Few realize it, but New Jersey's southern counties could take a legitimate place among the pantheon of influential sites in preserved food technology. As we learned this summer from our visit to Upper Deerfield Township, Seabrook Farms was a pioneer in flash freezing vegetables and became America's largest frozen food processor. However, the groundbreaking work of Clarence Birdseye and C.F. Seabrook was preceded by another technology that helped millions of homemakers preserve the bounty of their farms and gardens without refrigeration.
Yup, the Mason jar was born in New Jersey, invented in 1858 by a Vineland native named John Landis Mason. To be fair, he was already established as a metalsmith in New York City when he came up with a practical way to extend the shelf life of preserved produce, but he returned to his native state to bring the concept to reality. It wasn't loyalty, just practicality that brought him back: he needed a good jar, and South Jersey's glass industry was in its heyday, with several factories using the local sand to turn out a superior product.
Mason was building on the work of Frenchman Nicolas Appert, who, nearly 50 years earlier, had theorized that the act of heating food would sterilize it to prevent spoilage. It wasn't known why -- Louis Pasteur wouldn't perform his groundbreaking work in germ theory until the 1860s -- but inventors quickly sought ways to capitalize on Appert's findings.
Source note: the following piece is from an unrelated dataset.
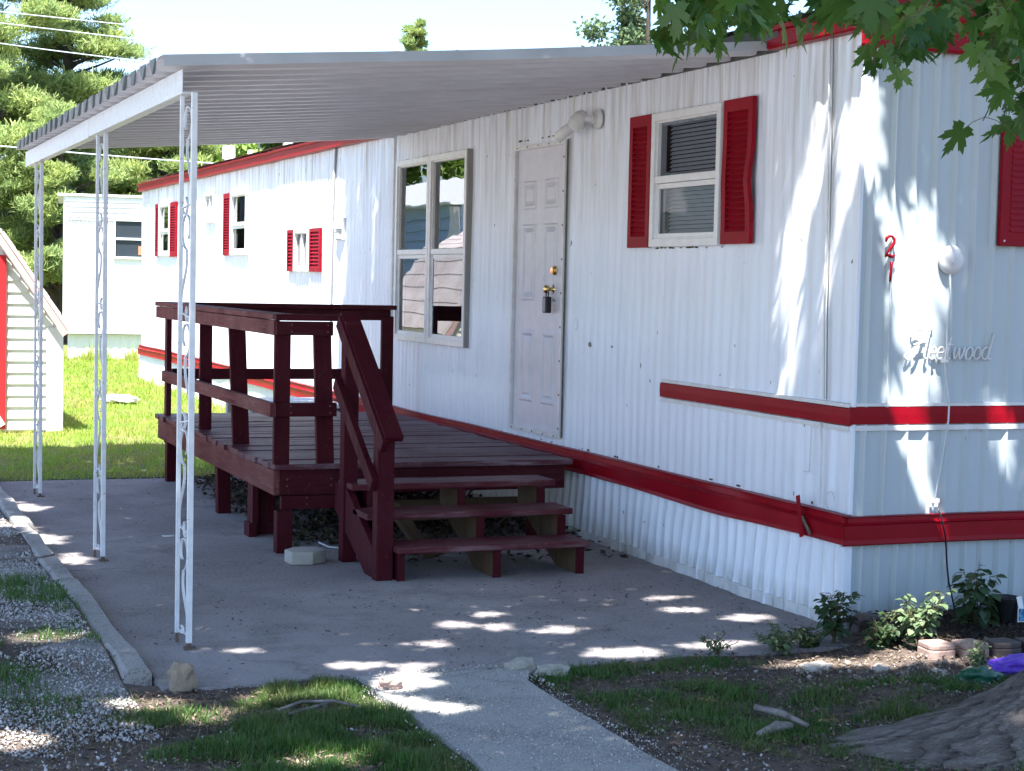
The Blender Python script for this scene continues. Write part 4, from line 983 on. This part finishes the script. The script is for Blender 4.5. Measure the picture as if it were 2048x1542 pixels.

The tin can was introduced as a storage option a few years later, but the technology wasn't practical for those who wanted to preserve their own food, nor was the food inside the cans visible. Others had come up with canning methods using cork and wax, both of which proved problematic.
Going a step farther, Mason designed a porcelain-lined zinc lid that would form a protective seal as the food cooled within the glass container. That, however, required a jar that could receive the lid effectively. Mason chose to work with Samuel Crowley, whose glassworks were on the Mullica River not far from Batsto. Outlining his concept, Mason asked if Crowley could make a jar with a threaded mouth that could accept a screw-top lid. Not long after, master glassblower Clayton Parker produced the prototype jar, and a month later, Mason received the patent for the jar that bears his name.
Having proven that the practicality of his concept, Mason returned to New York and went into business with partners there to manufacture his new invention. He eventually returned to New Jersey, moving his family to New Brunswick and working with the Consolidated Fruit Jar Company, which gained rights to his invention. According to the Encyclopedia of New Jersey, he later patented a soap dish and a life raft, but to my knowledge, those have fallen into oblivion.
Today, "Mason jar" is one of those iconic names that has stuck to a group of products, despite the fact that other manufacturers have become far more prevalent. Some still use them for canning, others as beverage glasses. However you come upon them next, take a moment to raise a drink -- or some preserves -- to the man from Vineland who made them possible.